Compared with most climate scenarios, including those developed by the Intergovernmental Panel on Climate Change, the report’s main novelty lies in modeling all four dimensions together while placing inequality and sufficiency at the center of the analysis.
Concretely, by 2100, the Global Justice Platform aims to:
- Achieve convergence in per capita monthly national income at €5,000 across all countries, closing today’s 16-fold global income gap.
- Increase the bottom half’s share of global wealth from 2% to 30% while reducing the billionaire class’s share from 6% to 0.05%.
- Enable nearly 90% of the world’s population to double their income while working roughly half of today’s labour hours.
- Limit global warming to 1.8°C through a sustainable convergence pathway combining rapid decarbonization with a major shift toward “sufficiency,” including reduced labour hours and material consumption, as well as profound changes in consumption patterns, food systems, land use, and forest cover — compared with more than 4.5°C under current policies.
- Establish a new Global Justice Fund to support massive global investment averaging 10.3% of world GDP annually between 2030 and 2060 — compared with less than 0.4% currently allocated to development aid and international organizations — financed through a combination of a global wealth tax, a world sovereign wealth fund, and a global income tax targeting the world’s richest individuals.
- Drive a broader transformation and democratization of the international economic and monetary system.
The report situates itself within a broader international agenda focused on planetary habitability, social justice, and reform of the global financial architecture. It builds on initiatives such as the Bridgetown Initiative, which combines proposals on international monetary reform, global wealth taxation, and climate finance, as well as the recent Sevilla Commitment on development finance, the UN Tax Convention process, and initiatives led by the G20 presidencies of Brazil and South Africa on global inequality and the rebalancing of wealth and power within planetary limits.

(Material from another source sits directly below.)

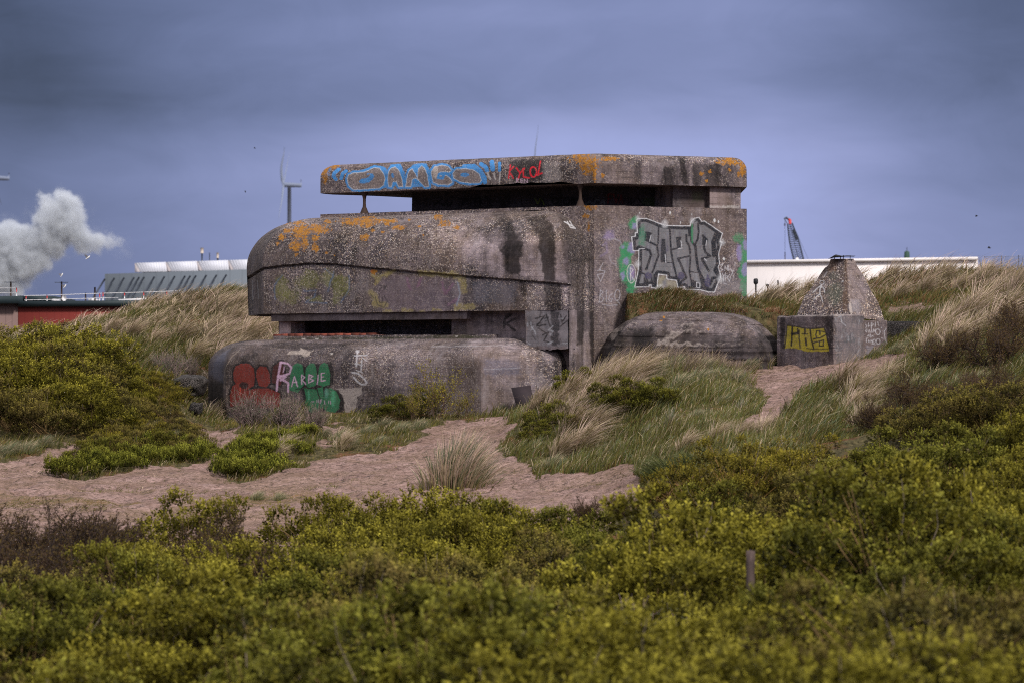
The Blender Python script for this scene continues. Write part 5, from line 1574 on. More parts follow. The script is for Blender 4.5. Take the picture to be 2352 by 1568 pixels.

By placing these proposals within a quantified institutional framework, the Global Justice Report models socioeconomic convergence, distributional change, and temperature trajectories through the end of the century.
Thomas Piketty, co-director of the World Inequality Lab and coordinator of the report said:
“The dystopian, technology-driven visions of tech-autocrats make a radically new vision for global progress in the 21st century urgently necessary. Our report argues that it is time to put the reduction of inequalities at the heart of climate scenarios. Otherwise, we risk a world warming by 4°C or more. The good news is that a different future is possible—but only if we simultaneously reduce inequality and move toward sufficiency, with profound changes in consumption patterns, food systems, land use, forest cover, and a major shift toward less material-intensive sectors.”
Cornelia Mohren, environmental coordinator at the World Inequality and coordinator of the report said:
“The Global Justice Report is the first fully quantified plan for a future that keeps global warming below 2°C while achieving a high standard of living for all people worldwide. It brings together four dimensions that current debates tend to treat separately: redistribution at a global scale, a deep reform of the international financial and economic order, a radical transformation of energy systems (100% low carbon electricity by 2050), and significant shifts in consumption patterns.”
Lucas Chancel, co-director of the World Inequality Lab and coordinator of the report said:
“The path to global justice does not founder on technical feasibility, but on the absence of a concrete and at the same time ambitious vision for social progress. What we need now is political will and the building of coalitions across national borders.
The Global Justice Fund is a very concrete proposal to finance climate adaptation and mitigation. It would be funded through progressive global taxes on the wealthiest individuals, that could go up to 20% per year on billionaires – and 90% for top incomes. The revenues would flow into a Global Justice Fund with two main objectives: providing country dividends to support development and climate action, and building a Global Sovereign Fund to finance long-term investments for future generations.”